B. Second Marriage and Marriage Between Divorced Persons 

  1. The Orthodox norm for those who marry is one marriage. A second marriage is tolerated under certain conditions. A third marriage is extended under certain precise circumstances. 
     
  2. The Church does not grant divorces. However, it recognizes that because of human weaknesses and sin marriages sometimes disintegrate and are ended by civil decree (divorce). 
     
  3. In her mercy and wisdom, the Church may grant permission to remarry through the diocesan hierarch. Petition is made to the hierarch through the parish priest.
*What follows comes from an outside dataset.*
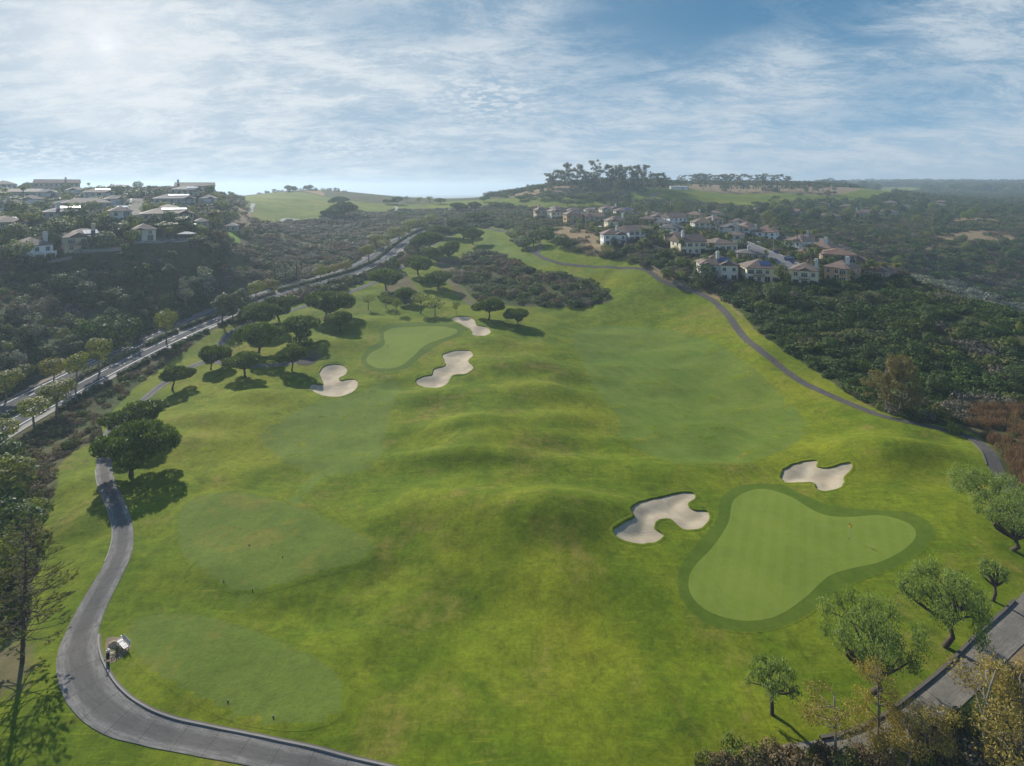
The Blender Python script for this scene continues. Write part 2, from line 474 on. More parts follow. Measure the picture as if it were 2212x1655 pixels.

A clear statement of repentance from the divorced party, whether or not he/she is considered the culpable one in the divorce, and a clear statement that the reason he/she desires to enter a second marriage is that it is considered necessary for his/her salvation is to be addressed to the diocesan hierarch through the parish priest. (See: Synodal Affirmations on Marriage, Family, Sexuality, and Sanctity of Life, Holy Synod of the Orthodox Church in America, Tenth All-American Council, 1992, page 5.
     
  4. Under no circumstances can there be a fourth marriage. 
     
  5. The Order of Service: 

    • If one party of the marriage is being married for the first time (even if that person is not Orthodox), the order of the first marriage is used.
    • If both the partners are divorced and/or widowed, the order for the second marriage is used.
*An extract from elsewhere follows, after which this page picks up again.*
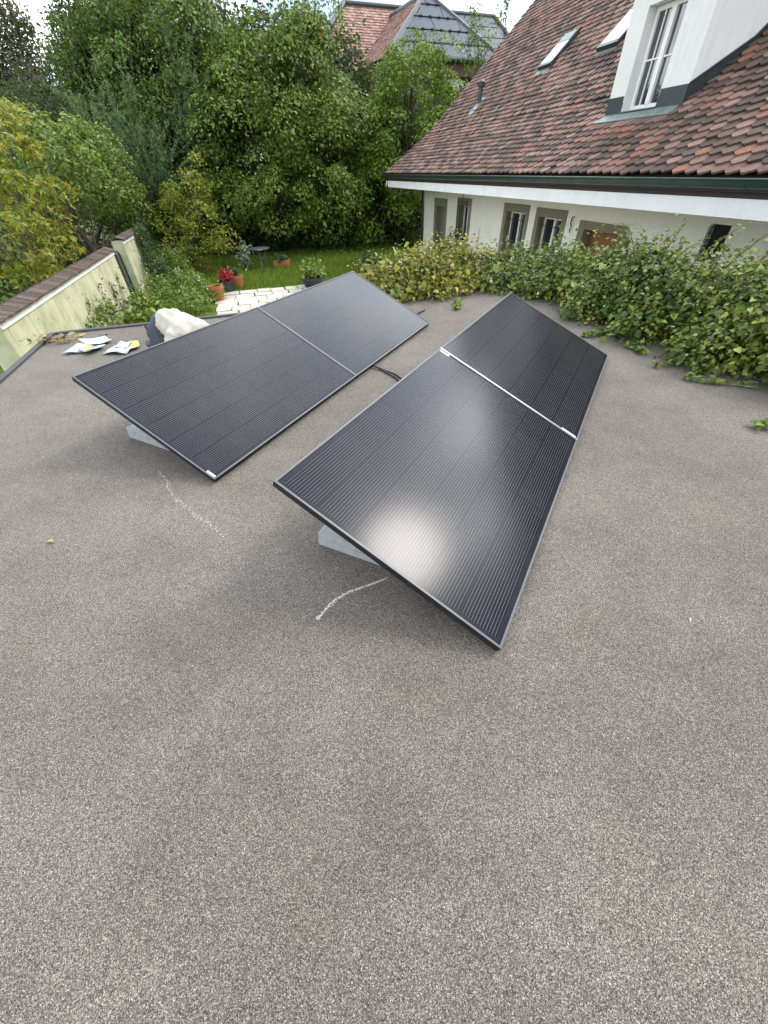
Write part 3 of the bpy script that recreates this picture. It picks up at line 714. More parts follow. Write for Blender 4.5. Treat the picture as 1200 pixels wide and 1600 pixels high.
mb = MB(); mb.hbox(a + .001, b - .001, FN + .12, FN + .15, z0 + .001, z1 - .001); vg = mb.build('vent_grille', M['dark_in'], house)
mb = MB()
for j in range(5): mb.tube([H(a + .04 + j * (b - a - .08) / 4, FN + .03, z0), H(a + .04 + j * (b - a - .08) / 4, FN + .03, z1)], .007, 6)
for j in range(6): mb.tube([H(a, FN + .03, z0 + .05 + j * .085), H(b, FN + .03, z0 + .05 + j * .085)], .006, 6)
mb.build('bars', M['iron'], vg)
mb = MB(); c = H(9.42, FN - .005, .38); mb.tube([c + Vector((0, 0, .1)), c - N * .05 + Vector((0, 0, .1)), c - N * .06 + Vector((0, 0, -.02)), c - N * .02 + Vector((0, 0, -.08)), c - N * .05 + Vector((0, 0, -.14)), c - N * .03 + Vector((0, 0, -.2))], [.012, .014, .016, .01, .014, .008], 8)
mb.build('wall_hook', M['iron'], house)
# lantern at the corner
ln = thing('lantern', 'small red lantern at the corner of the cream house', 'lantern', at_n(656, 401, 7.2))
c = Vector(ln.location); mb = MB(); mb.lathe([(.09, 0), (.10, .03), (.075, .05), (.085, .28), (.10, .3), (.03, .38), (.015, .42)], c, 12); mb.build('housing', M['red_glass'], ln, smooth=True)
mb = MB(); mb.tube([c + Vector((.09 * math.cos(q), 0, .34 + .09 * math.sin(q))) for q in np.linspace(0, math.pi, 9)], .006, 6); mb.build('handle', M['iron'], ln)
mb = MB(); mb.tube([Vector((c.x, c.y, G)), c], .05, 8); mb.build('post', M['darkwood'], ln)

# ------------------------------------------------------------------ boundary wall and gate
WN = -3.8
def wall_run(name, label, s0, s1, ztop, thick=.32, seed=0):
    r = thing(name, label, 'wall', H((s0 + s1) / 2, WN - thick / 2, G))
    mb = MB(); mb.hbox(s0, s1, WN - thick, WN, G, ztop); mb.build('masonry', M['wallrender'], r, bevel=.012)
    mb = MB(); mb.hbox(s0, s1, WN + .001, WN + .022, ztop - .10, ztop - .012); mb.build('mortar_band', M['white_render'], r)
    rng = np.random.default_rng(seed); mb = MB(); s = s0 - .03
    while s < s1 + .02:
        w = .125
        for (na, nb, za, zb) in ((WN + .07, WN - thick / 2, ztop - .005, ztop + .065), (WN - thick - .07, WN - thick / 2 - .005, ztop - .005, ztop + .065)):
            dz = rng.normal(0, .004); ds = rng.normal(0, .004)
            a = [H(s + ds + .003, na, za + dz), H(s + ds + w - .003, na, za + dz), H(s + ds + w - .003, nb, zb + dz), H(s + ds + .003, nb, zb + dz)]
            mb.hexa(a + [p + Vector((0, 0, .028)) for p in a])
        s += w
    mb.build('coping', M['coping'], r); return r
wall_run('boundary_wall', 'long mossy yellow-green rendered wall with red tile coping, left of the roof', 7.38, 14.70, -.10, seed=5)
wall_run('boundary_wall', 'short higher mossy wall section beyond the dark iron gate', 16.15, 19.0, -.02, seed=6)
gate = thing('garden_gate', 'narrow dark iron bar gate between the two mossy wall sections', 'gate', H(15.4, WN - .16, G))
mb = MB(); gs0, gs1, gn = 14.76, 16.1, WN - .2
mb.tube([H(gs0, gn, G + .05), H(gs0, gn, -.42)] + [H(gs0 + .22 - .22 * math.cos(q), gn, -.42 + .16 * math.sin(q)) for q in np.linspace(.2, math.pi / 2, 6)] + [H(gs1 - .22 + .22 * math.sin(q), gn, -.42 + .16 * math.cos(q)) for q in np.linspace(0, math.pi / 2, 6)] + [H(gs1, gn, G + .05)], .022, 8)
mb.tube([H(gs0, gn, G + .15), H(gs1, gn, G + .15)], .018, 8); mb.tube([H(gs0, gn, -.9), H(gs1, gn, -.9)], .016, 8)
gf = mb.build('gate_frame', M['zinc'], gate, smooth=True)
for j in range(9):
    sx = gs0 + .13 + j * .135; m_ = MB(); m_.tube([H(sx, gn, G + .15), H(sx, gn, -.30)], .012, 6); m_.build('bar', M['zinc'], gate)
mb = MB(); mb.hbox(gs0 + .05, gs0 + .18, gn - .03, gn + .04, -.95, -.78); lk = mb.build('lock_box', M['alu'], gate, bevel=.008)
mb = MB(); mb.tube([H(gs0 + .1, gn + .04, -.84), H(gs0 + .1, gn + .1, -.84), H(gs0 + .22, gn + .1, -.85)], .012, 8); mb.build('handle', M['alu'], lk)

# ------------------------------------------------------------------ neighbour's house far behind
E2 = ray(251, 272); E2 = Vector((E2.x, E2.y, 0)).normalized(); E1 = Vector((E2.y, -E2.x, 0))     # its wing runs along E2, its main ridge along E1
def NP(a, b, z): return E1 * a + E2 * b + Vector((0, 0, z))
def at_e(x, y, b): d = ray(x, y); p = CO + d * ((b - CO.dot(E2)) / d.dot(E2)); return p.dot(E1), b, p.z
BR, BE, BA, BB = 46.0, 40.0, 39.5, 35.5          # main ridge, main eave, wing apex, wing eave (distances along E2)
A = at_e(537, 8, BR); zr = A[2]; e0 = at_e(462, 140, BE); ze = e0[2]; xr = at_e(772, 27, BR)[0]
neigh = thing('neighbour_house', 'far house behind the trees with pink-red tiled roof and grey solar hip', 'house', NP(A[0] + 6, 42, G))
def tiled(org, u, v, lu, lv, mname, part, tw=.32, ex=.27, clip=None):
    """rows of tiles on a roof plane: origin, unit vectors along and up the slope"""
    rng = np.random.default_rng(11); nrm = u.cross(v).normalized()
    if nrm.z < 0: nrm = -nrm
    mb = MB(); r = 0
    while r * ex < lv:
        c = (r % 2) * tw / 2
        while c < lu:
            o_ = org + u * c + v * (r * ex)
            if clip is None or clip(c + tw / 2, r * ex):
                w = tw - .01; h = .06 + rng.normal(0, .008)
                p = [o_ + nrm * h, o_ + u * (w / 2) - v * .06 + nrm * h, o_ + u * w + nrm * h, o_ + u * w + v * ex * 1.15 + nrm * .01, o_ + v * ex * 1.15 + nrm * .01]
                q = [x - nrm * .035 for x in p[:3]]
                mb.add(p + q, [(0, 1, 2, 3, 4), (5, 6, 1, 0), (6, 7, 2, 1)])
            c += tw
        r += 1
    return mb.build(part, M[mname], neigh)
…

C. Marriage Outside of the Orthodox Church

  1. Orthodox Christians who marry outside the Orthodox Church thereby exclude their marital life from the life of the Church, exclude themselves from participation in the Holy Eucharist, and therefore exclude themselves from full membership in the Church. 
     
  2. Such persons, after a period of penance, may be restored to Eucharistic fellowship by recommendation from the priest and on the approval of the hierarch. 
     
  3. Normally, such an act of restoration includes the confirmation of the marriage through a rite approved by the hierarch. 
     
  4. Priests are reminded that converts to Holy Orthodoxy are not to be remarried when they embrace the Orthodox faith. See: On Marriage, Encyclical.